Is 25, 6-10a; Sal 22,
1-6; Flp 4, 12-14.19-20; Mt 22, 1-14
XXVIII Domingo Ordinario
(A)
«Aquí
encontramos una situación paradójica: hay un rey que ofrece un banquete de
bodas; el banquete es bueno, los bueyes y los animales gordos ya han sido
sacrificados. No es algo que suceda todos los días en Oriente. Además, en ese
tiempo no había neveras, y cuando se mataba los animales había que comerlos
todos y pronto; después, durante meses no se comía carne. La situación tenía
que ser muy atractiva para hombres acostumbrados a comer escasamente durante la
semana; es una ocasión privilegiada por la dignidad de quien invita: no todos
los días se casa un hijo del rey. La invitación, pues, es muy grande; por eso
resalta mucho más la negativa: “ellos no quisieron ir”
Más
adelante dice: “No se preocuparon”. Es algo verdaderamente paradójico,
no sucede nunca que ante una tal invitación la gente diga: no, no me interesa.
Por lo menos buscará excusas: no estoy, tengo graves motivos. Pero decir: no me
interesa, es absurdo. Jesús insiste en
la paradoja: “Se fueron cada uno a su campo, a sus negocios”. Es un
comportamiento inconcebible; ¿por qué Jesús narra una parábola tan
extraña? Es una actitud que en realidad nunca sucede! Pero este hecho extraño e
inconcebible sucede en nosotros que amamos más nuestras costumbres.
En el fondo, ¿cómo razona esta gente? Metámonos dentro de su propio
pellejo: para ir a la fiesta hay que cambiarse de vestido, ¡se encontrará gente
nueva! No tengo ganas, más bien me quedo así, con el vestido viejo y voy a
trabajar, estoy acostumbrado al trabajo, mi jornada es así… Por tanto se trata
de la fuerza de una rutina: ¿para qué cambiar, hacer algo distinto,
tener molestias? Además, yo no soy capaz de estar en sociedad, con esa gente
importante, príncipes, no me siento cómodo…
…No
se dice que los invitados hagan cosas malas: van a su trabajo, al campo, claro
que es algo más difícil que ir al banquete. Pero el día siempre se ha pasado
así y ni siquiera viene a la mente que se pueda hacer algo distinto, que se
pueda estar alegres en compañía, por ejemplo.
Con
este procedimiento paradójico Jesús nos hace comprender cuánto puede haber en
nosotros de esta rutina que nos tapa los ojos y que nos hace creer que no puede haber nada distinto. ¿Para qué
cambiar? ¡Así estamos bien!

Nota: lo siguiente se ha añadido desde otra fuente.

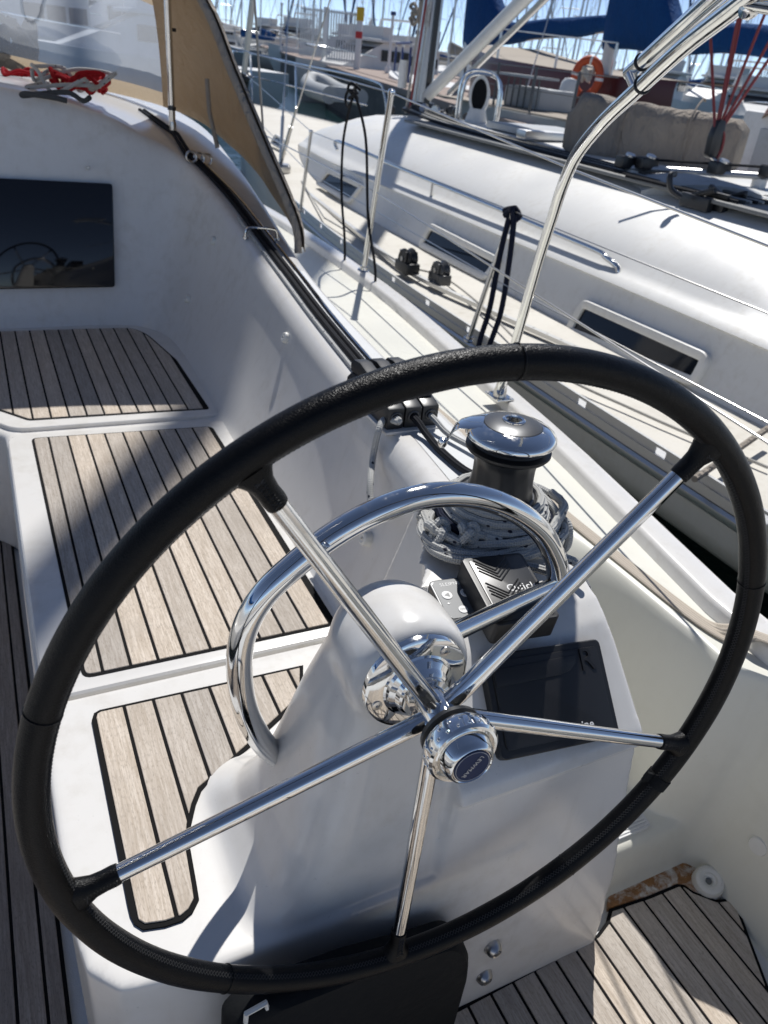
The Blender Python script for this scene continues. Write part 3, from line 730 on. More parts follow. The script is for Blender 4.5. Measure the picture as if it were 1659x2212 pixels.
# ---- rope clutch
CP = V((0.728, 1.345, 0.752))
CL = thing('rope_clutch', 'black triple rope clutch bolted to the coaming top behind the wheel rim', 'rope clutch', CP)
bd = [(-0.105, 0.0), (0.105, 0.0), (0.105, 0.035), (0.085, 0.052), (-0.07, 0.056), (-0.105, 0.046)]
for k in range(3):
    x0 = CP.x - 0.058 + 0.0395 * k
    MB().prism(bd, x0, x0 + 0.037, lambda y, z, x: V((x, CP.y + y, CP.z + z))).build('clutch_body', SBLK, CL, bevel=0.004)
    lv = [(0.095, 0.050), (0.100, 0.066), (0.085, 0.080), (0.055, 0.084), (-0.02, 0.070), (-0.075, 0.062), (-0.08, 0.056), (0.0, 0.056)]
    MB().prism(lv, x0 + 0.004, x0 + 0.033, lambda y, z, x: V((x, CP.y + y, CP.z + z))).build('lever', BLK, CL, bevel=0.004)
    MB().tube([(x0 + 0.0185 + 0.0115 * math.cos(b), CP.y - 0.1065, CP.z + 0.026 + 0.0115 * math.sin(b)) for b in [2 * math.pi * j / 20 for j in range(20)]], 0.0018, 8, closed=True).build('eye_ring', MAT['winch_grey'], CL)
    MB().lathe([(0.0, 0.001), (0.0105, 0.001), (0.0105, 0.0)], (x0 + 0.0185, CP.y - 0.1055, CP.z + 0.026), (0, -1, 0), 16).build('eye', MAT['smoked_glass'], CL)
MB().box(CP + V((0.002, 0, -0.001)), (0.135, 0.235, 0.006)).build('base_plate', G, CL, bevel=0.002)

# ---- control lines on the coaming
def coam_line(off, z, n0=None, ymax=3.6):
    pts = []
    for T, O in zip(CT, CO):
        if 1.44 < T.y < 3.15 and O.y < 3.45:
            d = (O - T).normalized(); pts.append(T + d * off + V((0, 0, z)))
    return pts
def line(pts, r, m, name, label, cat='rope', group=None, res=8, closed=False):
    root = MB().tube(pts, r, res, closed=closed).build(name, MAT[m] if isinstance(m, str) else m)
    return tag(root, label, cat, group)
ext = [V((0.72, 3.35, 1.045)), V((0.66, 3.7, 1.09))]
line(coam_line(0.052, 0.008) + ext, 0.0075, 'black_rope', 'control_line', 'black control line along the coaming top, inner one of the pair into the clutch')
line([p + V((.018, 0, 0)) for p in coam_line(0.052, 0.008) + ext], 0.0070, 'black_rope', 'control_line', 'black control line along the coaming top, outer one of the pair into the clutch')
line([p for p in coam_line(0.030, 0.006) if p.y < 2.75], 0.0052, 'grey_rope', 'control_line', 'grey flecked control line beside the black pair on the coaming top')
MB_ = MB().tube([p for p in coam_line(0.098, 0.006)], 0.0045, 8)
tag(MB_.build('handrail_bead', STEEL), 'thin polished steel strip along the coaming top outside the black lines', 'steel strip')
# fairleads
def at_coam(y, off, z=0.0):
    best = min(zip(CT, CO), key=lambda c: abs(c[0].y - y) + (5 if c[1].y > 3.6 else 0)); d = (best[1] - best[0]).normalized()
    return best[0] + d * off + V((0, 0, z)), d
c, d = at_coam(2.60, 0.062)
f = thing('fairlead', 'polished steel hoop fairlead over the black lines on the coaming', 'fairlead', c)
MB().tube(spline([c - d * 0.055 + V((0, 0, -.004)), c - d * 0.052 + V((0, 0, .024)), c - d * .035 + V((0, 0, .034)), c + d * .035 + V((0, 0, .034)), c + d * 0.052 + V((0, 0, .024)), c + d * 0.055 + V((0, 0, -.004))], 6), 0.0045, 10).build('hoop', STEEL, f)
for s_ in (-1, 1): MB().lathe([(0.010, 0), (0.010, 0.003), (0, 0.004)], c + d * 0.055 * s_, (0, 0, 1), 14).build('foot', STEEL, f)
c, d = at_coam(3.10, 0.075)
f = thing('fairlead', 'dark fairlead with three steel-rimmed eyes where coaming meets the cabin', 'fairlead', c)
for k in (-1, 0, 1):
    q = c + d * 0.042 * k + V((0, 0, 0.022)); ax = V((0, -1, 0.1)).normalized(); e = ax.cross(V((0, 0, 1))).normalized(); g = e.cross(ax)
    MB().tube([q + (e * math.cos(b) + g * math.sin(b)) * 0.019 for b in [2 * math.pi * j / 20 for j in range(20)]], 0.0045, 8, closed=True).build('eye', MAT['dull_steel'], f)

# ---- rope on the winch
def jit(p, s): return p + V((rnd.gauss(0, s), rnd.gauss(0, s), rnd.gauss(0, s * .5)))
RR = 0.0070
# turns round the drum foot
pts = []
for i in range(66):
    a = -0.6 + 2 * math.pi * i / 20; h = 0.026 + 0.0125 * i / 20; r = interp([(0.02, 0.087), (0.04, 0.081), (0.058, 0.073), (0.066, 0.066)], h)
    pts.append(WB + V((r * math.cos(a), r * math.sin(a), h)))
line(pts, RR, 'grey_rope', 'grey_rope', 'grey flecked rope wound in turns round the winch drum')
pts = []
for i in range(30):
    a = 0.8 + 2 * math.pi * i / 20; h = 0.018 + 0.006 * i / 20
    pts.append(WB + V((0.095 * math.cos(a), 0.095 * math.sin(a), h)))
line(pts, 0.0062, 'navy_rope', 'navy_rope', 'dark navy rope round the foot of the winch')
# hank of loops lying on the console in front of the winch
pts = []
for i in range(150):
    a = 2 * math.pi * i / 25 + 0.4; k = i / 150
    rx = 0.118 - 0.018 * math.sin(3.1 * a * 0.31) ; ry_ = 0.088 + 0.013 * math.cos(1.7 * a * 0.27)
    cx = 0.665 + 0.012 * math.sin(a * 0.23); cy = 0.862 + 0.010 * math.cos(a * 0.19)
    p = V((cx + rx * math.cos(a), cy + ry_ * math.sin(a), 0))
    p.z = 0.757 + 0.007 * (i // 25) * (0.55 + 0.45 * math.sin(a + i * 0.01)) + 0.004 * math.sin(a * 2.3)
    d = V((p.x - WB.x, p.y - WB.y, 0))
    if d.length < 0.097: d = d.normalized() * 0.097; p.x = WB.x + d.x; p.y = WB.y + d.y
    pts.append(jit(p, 0.0012))
line(spline(pts, 3), RR, 'grey_rope', 'grey_rope', 'hank of grey flecked rope looped round the foot of the winch')
# bights and knotted ends hanging towards the helm
def zt(x, y): return interp([(0.55, 0.60), (0.655, 0.708), (0.69, 0.724), (0.80, 0.738), (1.03, 0.748)], y) + RR
bl = [PZ(905, 1115, 0.765), PZ(960, 1150, .765), PZ(1020, 1180, .762), PZ(1100, 1195, .758), PZ(1180, 1200, .755), PZ(1238, 1212, .755), PZ(1262, 1240, 0.745)]
line(spline(bl, 6), RR, 'grey_rope', 'grey_rope', 'grey flecked rope lying across the console behind the black remote case')
bl = [PZ(915, 1130, 0.762), PZ(945, 1165, .757), PZ(985, 1200, .752), PZ(1050, 1218, .750), PZ(1130, 1222, .750), PZ(1195, 1238, .752), PZ(1240, 1250, .752)]
line(spline(bl, 6), RR, 'grey_rope', 'grey_rope', 'grey flecked rope running below the knots towards the outer console edge')
def knot(c, s, e1, e2, e3, tail, label):
    pts = []
    for i in range(49):
        t = 2 * math.pi * i / 48 * 0.97
        pts.append(c + (e1 * (math.sin(t) + 2 * math.sin(2 * t)) + e2 * (math.cos(t) - 2 * math.cos(2 * t)) + e3 * (-math.sin(3 * t)) * 1.5) * s)
    line(spline(pts[:-1] + [pts[-1]] + tail, 3), RR * 0.96, 'grey_rope', 'grey_rope', label)
k1 = PZ(945, 1148, 0.776); knot(k1, 0.0064, V((.8, -.4, 0)), V((.3, .8, .3)), V((0, 0, 1)), [k1 + V((.02, -.03, -.005)), PZ(985, 1185, .757), PZ(1040, 1203, .755)], 'grey flecked rope end tied in a figure knot, nearest the cockpit')
k2 = PZ(1010, 1152, 0.782); knot(k2, 0.0058, V((.5, -.6, 0)), V((.6, .5, .2)), V((0, 0, 1)), [k2 + V((.03, -.012, -.004)), PZ(1050, 1160, .780), PZ(1082, 1168, .775)], 'grey flecked rope end with a stopper knot and a short tail')
# line from the clutch, hanging inside the coaming and back to the winch
x0 = CP.x - 0.058 + 0.0185
bl = [V((x0, CP.y - .03, CP.z + .026)), V((x0, CP.y - .12, CP.z + .026)), PZ(832, 905, .770), PZ(818, 930, .758), PX(806, 985, .640), PX(800, 1040, .610), PX(800, 1080, .600), PX(806, 1112, .595), PX(835, 1118, .60), PZ(868, 1106, 0.775), PZ(920, 1090, .775), WB + V((-.075, .03, .035))]
line(spline(bl, 6), RR * .95, 'grey_rope', 'grey_rope', 'grey flecked rope hanging from the clutch down inside the coaming')
x1 = x0 + 0.0395
bl = [V((x1, CP.y - .03, CP.z + .026)), V((x1, CP.y - .12, CP.z + .024)), V((x1 + .002, CP.y - .16, CP.z + .013)), V((x1 + .0, CP.y - .23, CP.z + .008)), V((x1 + .005, CP.y - .32, CP.z + .010)), V((x1 + .02, CP.y - .385, CP.z + .03)), WB + V((.05, .062, .05))]
line(spline(bl, 6), 0.0075, 'black_rope', 'black_rope', 'black braided rope from the clutch to the winch across the coaming')
x2 = x1 + 0.0395
bl = [V((x2, CP.y - .03, CP.z + .026)), V((x2, CP.y - .12, CP.z + .024)), V((x2 + .008, CP.y - .17, CP.z + .012)), V((x2 + .03, CP.y - .25, CP.z + .012)), V((x2 + .045, CP.y - .32, CP.z + .010)), V((x2 + .035, CP.y - .40, CP.z + .008)), WB + V((.098, .035, .012))]
line(spline(bl, 6), 0.0062, 'grey_rope', 'grey_rope', 'grey rope from the outermost clutch eye curving round to the winch')
# loop standing up at the outer console edge, with the tail hanging down
bl = [PZ(1195, 1160, .765), PX(1205, 1135, .80), PX(1212, 1122, .80), PX(1224, 1128, .80), PX(1230, 1150, .80), PX(1226, 1178, .80), PX(1214, 1192, .795), PX(1222, 1205, .79), PX(1240, 1222, .80), PX(1258, 1248, .81), PX(1270, 1275, .82)]
line(spline(bl, 6), RR * .95, 'grey_rope', 'grey_rope', 'small grey rope loop standing up at the outer edge of the console')

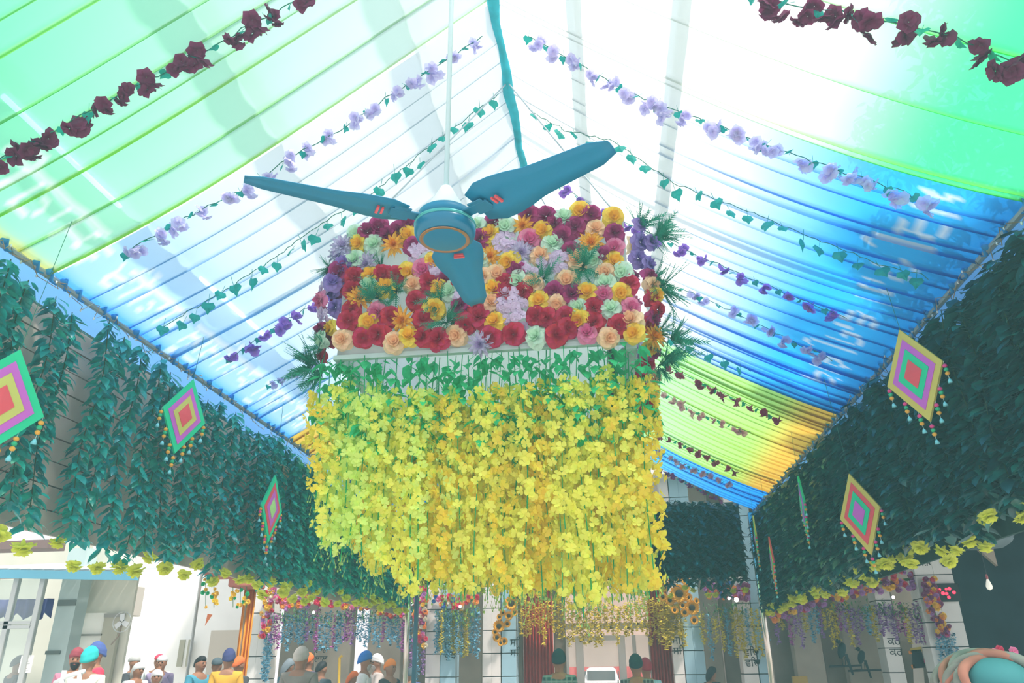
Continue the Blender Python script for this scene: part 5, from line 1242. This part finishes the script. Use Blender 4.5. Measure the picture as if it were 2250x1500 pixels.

Por eso Jesús nos pone esta espada en nuestro
corazón diciéndonos: ¿no te sucede también a ti que no quieres probar algo
distinto?
Esto
se puede aplicar a diversas situaciones nuestras. Les pongo un ejemplo que
puede ser significativo. ¿Cuántos de nosotros que vivimos en Roma, nos habíamos
dado cuenta, al bajar de tren en la Estación Termini, que había allí
vagabundos, gente que dormía en los bancos, debajo de los pórticos? Todos nos
habíamos dicho: ¿y qué se puede hacer? Es gente que vive así, no hay nada que
hacer. Cada uno se iba para su casa, hasta pensando que sería muy hermoso hacer
algo, pero… Ninguno de los millones de romanos, que se bajaban del tren por la
noche en Termini, en los años pasados, había tratado de hacer algo.
Lo
que más impresiona es que en Roma hay muchos institutos de caridad, específicamente
dedicados al servicio de los pobres, pero ninguno de ellos se había puesto
el problema… Se necesitaba que viniera de muy lejos Madre Teresa de Calcuta,
para darse cuenta que había que hacer algo. Ahora mucha gente se mueve, ayuda,
da material, alimento, prepara y ofrece alojamientos. Pero antes ninguno había
comprendido que algo se podía hacer, parecía inútil, un problema demasiado
grande, sin solución.»[1]
[1]
Martini, Carlo María Cardl. EVANGELIO ECLESIAL DE SAN MATEO. Ed San Pablo
Santafé de Bogotá – Colombia 1996 p. 52-53.